45 years later: Remembering those who fell in Sinai

The Steel Formation recently memorialized the IDF (Zahal) soldiers who fell in the Sinai during the Six Day War

Date: 04/09/2012, 9:46 PM     Author: Florit Shoihet

Although it has been 45 years since the Six Day War, the memories of Israel’s victory and its price are still fresh, with its outcome shaping the IDF (Zahal) today. This month, the Steel Formation, the Central Command’s maneuvering armored division, held a  memorial ceremony at the Division’s memorial monument.  The event was led by Central Command GOCs of the past and present.

Along with the ceremony, a seminar was held detailing the history of the fighting in the northern Sinai.

“We have a service where we commemorate those from the Steel Formation who fell in battles in the northern Sinai,” noted the Division’s commander, Brig.

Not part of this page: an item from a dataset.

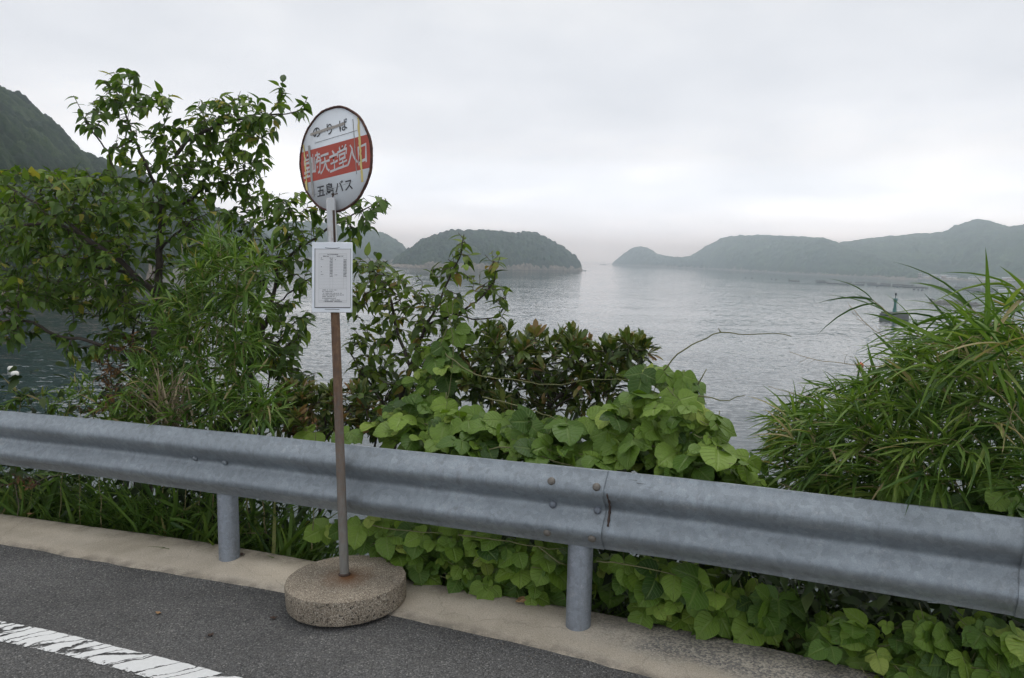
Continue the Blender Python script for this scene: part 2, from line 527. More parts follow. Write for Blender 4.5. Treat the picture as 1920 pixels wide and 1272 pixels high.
    # white enamel with rust runs
    def enamel(name, col, amount, obj=True):
        m, nt, out = material(name)
        p = pos(nt)
        n = noise(nt, pos(nt, (1, 1, .35)), 45, 6, .7)
        n2 = noise(nt, p, 7, 4)
        r = ramp(nt, math_(nt, 'ADD', n, math_(nt, 'MULTIPLY', math_(nt, 'SUBTRACT', n2, .5), .4)), [(amount, 0.0), (amount + .05, 1.0)])
        c = mixc(nt, n2, tuple(k * .88 for k in col), col)
        c = mixc(nt, ramp(nt, n, [(amount - .12, 0.0), (amount, .35)]), c, (.42, .30, .20))
        c = mixc(nt, r, c, (.14, .06, .035))
        principled(nt, out, base=c, rough=.45, normal=bump(nt, r, .2, .002))
        return m
    M['enamel'] = enamel('white_enamel', (.84, .87, .90), .82)
    M['strip'] = enamel('white_strip', (.58, .59, .60), .62)
    M['red'] = enamel('red_band', (.47, .062, .035), .82)
    M['letter_white'] = enamel('letter_white', (.62, .60, .60), .85)
    M['ink'] = plain('black_ink', (.02, .022, .025), .5, 0, .3, 40)
    M['ink_soft'] = plain('faded_ink', (.09, .09, .095), .7, 0, .3, 40)
    M['line_soft'] = plain('pale_rule', (.33, .33, .33), .7, 0, .1, 40)
    M['tape_yellow'] = plain('yellow_tape', (.66, .53, .20), .6, 0, .25, 40)
    M['tape_grey'] = plain('grey_tape', (.33, .32, .30), .7, 0, .25, 40)
    M['tape_beige'] = plain('beige_tape', (.40, .36, .32), .7, 0, .2, 40)
    M['paper'] = plain('paper', (.68, .68, .685), .6, 0, .03, 4)
    M['board'] = plain('board_white', (.76, .79, .83), .4, 0, .03, 6)
    m, nt, out = material('rusty_rim')
    p = pos(nt)
    n = noise(nt, p, 60, 6, .7)
    c = ramp(nt, n, [(.3, (.03, .018, .018)), (.52, (.075, .03, .022)), (.66, (.16, .07, .035)), (.74, (.40, .33, .27))])
    principled(nt, out, base=c, rough=.85, normal=bump(nt, n, .5, .004))
    M['rim'] = m

    # sea: wavelets as slopes, calmer and rougher in long wind streaks
    m, nt, out = material('sea_water')
    w3 = noise(nt, pos(nt, (.0045, .016, 1)), 1.0, 5, .6, .9)
    def slopes(scale, stretch, k):
        c = node(nt, 'ShaderNodeTexNoise', {'Vector': pos(nt, (stretch, 1.0, 1)), 'Scale': scale, 'Detail': 2.0, 'Roughness': .5, 'Distortion': .3}).outputs['Color']
        v = node(nt, 'ShaderNodeVectorMath', {0: c, 1: (.5, .5, .5)}, operation='SUBTRACT').outputs[0]
        return node(nt, 'ShaderNodeVectorMath', {0: v, 1: (k, k, 0.0)}, operation='MULTIPLY').outputs[0]
    v = node(nt, 'ShaderNodeVectorMath', {0: slopes(1.3, .55, .27), 1: slopes(3.6, .7, .20)}, operation='ADD').outputs[0]
    v = node(nt, 'ShaderNodeVectorMath', {0: v, 1: slopes(.16, .6, .09)}, operation='ADD').outputs[0]
    sc = node(nt, 'ShaderNodeVectorMath', {0: v}, operation='SCALE')
    nt.links.new(ramp(nt, w3, [(.36, .30), (.60, 1.15)]), sc.inputs['Scale'])
    nv = node(nt, 'ShaderNodeVectorMath', {0: sc.outputs[0], 1: (0, 0, 1)}, operation='ADD').outputs[0]
    nv = node(nt, 'ShaderNodeVectorMath', {0: nv}, operation='NORMALIZE').outputs[0]
    pr = principled(nt, out, base=(.012, .028, .030), rough=.06, spec=.5, normal=nv)
    pr.inputs['IOR'].default_value = 1.333
    M['water'] = m

    # soil of the bank, shore rock, woodland canopy
    m, nt, out = material('bank_soil')
    p = pos(nt)
    n = noise(nt, p, 5, 6, .65)
    c = ramp(nt, n, [(.3, (.018, .014, .009)), (.55, (.045, .033, .020)), (.75, (.08, .06, .035))])
    principled(nt, out, base=c, rough=.95, normal=bump(nt, n, .8, .08))
    M['soil'] = m
    m, nt, out = material('shore_rock')
    p = pos(nt)
    n = noise(nt, p, .35, 6, .7)
    z = node(nt, 'ShaderNodeSeparateXYZ', {0: p}).outputs[2]
    c = ramp(nt, n, [(.3, (.06, .052, .045)), (.5, (.15, .122, .098)), (.7, (.34, .27, .205))])
    wet = ramp(nt, math_(nt, 'ADD', math_(nt, 'SUBTRACT', z, SEA), math_(nt, 'MULTIPLY', n, 1.0)), [(.6, 1.0), (1.0, 0.0)])
    c = mixc(nt, wet, c, (.05, .045, .04))
    principled(nt, out, base=c, rough=.9, normal=bump(nt, n, 1.0, 1.0))
    M['rock'] = m
    M['reef'] = plain('reef_rock', (.085, .075, .062), .9, 0, .55, 1.2)
    def canopy(name, lo, mid, hi, sc):
        m, nt, out = material(name)
        p = pos(nt)
        sh = node(nt, 'ShaderNodeAttribute', attribute_name='shade').outputs['Fac']
        n = noise(nt, p, sc, 5, .7)
        big = noise(nt, p, sc * .06, 4)
        k = math_(nt, 'ADD', math_(nt, 'MULTIPLY', sh, .5), math_(nt, 'ADD', math_(nt, 'MULTIPLY', math_(nt, 'SUBTRACT', n, .28), 1.0), math_(nt, 'MULTIPLY', math_(nt, 'SUBTRACT', big, .45), .8)))
        c = ramp(nt, k, [(.15, lo), (.5, mid), (.9, hi)])
        principled(nt, out, base=c, rough=.8, spec=.2, normal=bump(nt, n, 1.0, .12 / sc * 4))
        return m
    M['canopy'] = canopy('woodland_canopy', (.004, .009, .005), (.014, .028, .012), (.052, .078, .028), .9)
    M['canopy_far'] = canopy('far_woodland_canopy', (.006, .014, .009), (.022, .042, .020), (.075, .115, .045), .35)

    # bark
    def bark(name, a, b):
        m, nt, out = material(name)
        n = noise(nt, pos(nt, (1, 1, .5)), 60, 5, .7)
        principled(nt, out, base=mixc(nt, n, a, b), rough=.9, normal=bump(nt, n, .6, .006))
        return m
    M['bark'] = bark('dark_bark', (.022, .017, .014), (.085, .068, .055))
    M['twig'] = bark('grey_twig', (.05, .038, .028), (.14, .11, .085))
    M['culm'] = bark('bamboo_culm', (.16, .14, .06), (.30, .25, .12))
    M['vine'] = bark('vine_stem', (.10, .11, .04), (.20, .19, .09))
    M['straw'] = bark('dry_straw', (.24, .19, .11), (.42, .35, .23))

    # leaves: the colour of a leaf comes from its own random number
    def leaf(name, stops, gloss=.45, trans=.28, vein=0.0):
        m, nt, out = material(name)
        sh = node(nt, 'ShaderNodeAttribute', attribute_name='shade').outputs['Fac']
        n = noise(nt, pos(nt), 70, 3)
        k = math_(nt, 'ADD', sh, math_(nt, 'MULTIPLY', math_(nt, 'SUBTRACT', n, .5), .22))
        c = ramp(nt, k, stops)
        rib = node(nt, 'ShaderNodeAttribute', attribute_name='rib').outputs['Fac']
        nrm = {}
        if vein:
            lt = node(nt, 'ShaderNodeAttribute', attribute_name='lt').outputs['Fac']
            lx = math_(nt, 'SUBTRACT', 1.0, rib)
            ph = math_(nt, 'FRACT', math_(nt, 'MULTIPLY', math_(nt, 'SUBTRACT', lt, math_(nt, 'MULTIPLY', lx, .28)), 6.5))
            sid = ramp(nt, math_(nt, 'ABSOLUTE', math_(nt, 'SUBTRACT', ph, .5)), [(.34, 0.0), (.5, 1.0)])
            v = math_(nt, 'MAXIMUM', ramp(nt, rib, [(.86, 0.0), (1, 1.0)]), math_(nt, 'MULTIPLY', sid, .6))
            c = mixc(nt, math_(nt, 'MULTIPLY', v, vein), c, (.24, .31, .10))
            nrm = {'Normal': node(nt, 'ShaderNodeBump', {'Height': math_(nt, 'SUBTRACT', 1.0, v), 'Strength': .6, 'Distance': .006}).outputs[0]}
            hole = ramp(nt, noise(nt, pos(nt), 34, 3, .6), [(.70, 0.0), (.715, .8)])
            c = mixc(nt, hole, c, (.10, .085, .03))
        b = node(nt, 'ShaderNodeBsdfPrincipled', {'Base Color': c, 'Roughness': gloss, 'Specular IOR Level': .4, **nrm})
        tcol = mixc(nt, 1.0, c, (1.25, 1.35, .55), 'MULTIPLY')
        t = node(nt, 'ShaderNodeBsdfTranslucent', {'Color': tcol})
        ms = node(nt, 'ShaderNodeMixShader', {0: trans, 1: b.outputs[0], 2: t.outputs[0]})
        nt.links.new(ms.outputs[0], out.inputs[0])
        return m
    M['leaf_tree'] = leaf('tree_leaf', [(0, (.026, .055, .010)), (.40, (.066, .125, .019)), (.75, (.130, .205, .032)), (.95, (.22, .29, .05)), (1, (.36, .30, .06))], .55, .35)
    M['leaf_mid'] = leaf('broad_leaf', [(0, (.028, .052, .010)), (.4, (.070, .118, .019)), (.75, (.145, .205, .034)), (.94, (.24, .30, .055)), (1, (.25, .16, .05))], .55, .35)
    M['leaf_shrub'] = leaf('shrub_leaf', [(0, (.032, .056, .012)), (.45, (.080, .122, .024)), (.72, (.145, .165, .042)), (.88, (.20, .155, .055)), (1, (.22, .125, .05))], .45, .2)
    M['leaf_kudzu'] = leaf('kudzu_leaf', [(0, (.026, .066, .008)), (.38, (.078, .155, .016)), (.66, (.145, .235, .027)), (.88, (.20, .305, .038)), (1, (.32, .39, .08))], .5, .28, .38)
    M['leaf_bamboo'] = leaf('bamboo_leaf', [(0, (.026, .072, .010)), (.45, (.098, .182, .026)), (.82, (.19, .28, .052)), (.95, (.27, .33, .085)), (1, (.36, .28, .15))], .5, .30)
    M['leaf_grass'] = leaf('grass_blade', [(0, (.028, .066, .010)), (.50, (.085, .160, .022)), (.86, (.16, .23, .042)), (1, (.38, .30, .15))], .6, .28)
    M['leaf_fern'] = leaf('brown_frond', [(0, (.045, .022, .010)), (.5, (.12, .055, .020)), (1, (.20, .11, .04))], .7, .2)
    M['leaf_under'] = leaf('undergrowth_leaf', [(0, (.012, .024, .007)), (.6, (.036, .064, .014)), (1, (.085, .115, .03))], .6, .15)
    M['dry_leaf'] = plain('dry_leaf', (.30, .18, .085), .7, 0, .35, 60)
    M['kerb_grit'] = plain('loose_grit', (.24, .215, .18), .9, 0, .5, 80)
    M['house_wall'] = plain('house_wall', (.74, .73, .71), .8, 0, .1, .2)
    M['house_pink'] = plain('pink_wall', (.46, .36, .32), .8, 0, .1, .2)
    M['roof_grey'] = plain('roof_grey', (.22, .23, .25), .7, 0, .2, .3)
    M['roof_pale'] = plain('roof_pale', (.60, .62, .64), .6, 0, .1, .3)
    M['roof_brown'] = plain('roof_brown', (.22, .14, .10), .7, 0, .2, .3)
    M['pane'] = plain('dark_pane', (.05, .06, .07), .2, 0, .1, 1)
    M['green_tower'] = plain('green_tower', (.012, .15, .115), .5, 0, .15, .8)
    M['dark_metal'] = plain('dark_metal', (.03, .035, .04), .6, .2, .2, 3)
    M['sea_concrete'] = plain('sea_concrete', (.10, .095, .085), .9, 0, .35, .6)
    M['wall_concrete'] = plain('wall_concrete', (.17, .165, .155), .9, 0, .25, .3)
    M['raft'] = plain('raft_timber', (.13, .11, .095), .9, 0, .3, 1)
    M['float'] = plain('float_dark', (.05, .05, .055), .6, 0, .3, 1)
    M['orange'] = plain('orange_buoy', (.60, .10, .04), .5, 0, .1, 3)
    M['white_buoy'] = plain('white_buoy', (.70, .69, .64), .5, 0, .08, 3)
    M['white_hull'] = plain('white_hull', (.75, .76, .77), .4, 0, .05, .5)
build_materials()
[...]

Gen. Moti Baruch. “The seminar is an opportunity to look back 45 years and learn tactics and challenges facing the IDF (Zahal), Southern Command, the Air Force, and the [Steel Formation] when faced with the Egyptian Army, a huge army equipped with advanced weapons, which was determined to wage war with Israel.”

“On the other hand,” he continued, “the IDF (Zahal) – after three weeks of suspense and waiting – defended several fronts simultaneously, while making the quick decision to take the initiative and attack.”

The Steel Formation in its current form only took shape in the early 1970s. During the Six Day War, it was known as the Steel Division, with the designation number 84. It was commanded by the inventor of the legendary Merkava tank, Maj. Gen. Israel Tal. The unit was comprised of the 7th Armored Brigade, the now defunct 60th Brigade, the Paratroopers Brigade, the Pillar of Fire Artillery Formation, The Granite Forces under Col. Israel Granite, Battalion 605 of the Engineering Corps, and additional logistical support.

The Steel Division fought on the front lines during the Six Day War and took heavy losses. It was responsible for conquering the northern Sinai in order to link with the rest of the forces at the Suez Canal, which it did in only four days of fighting.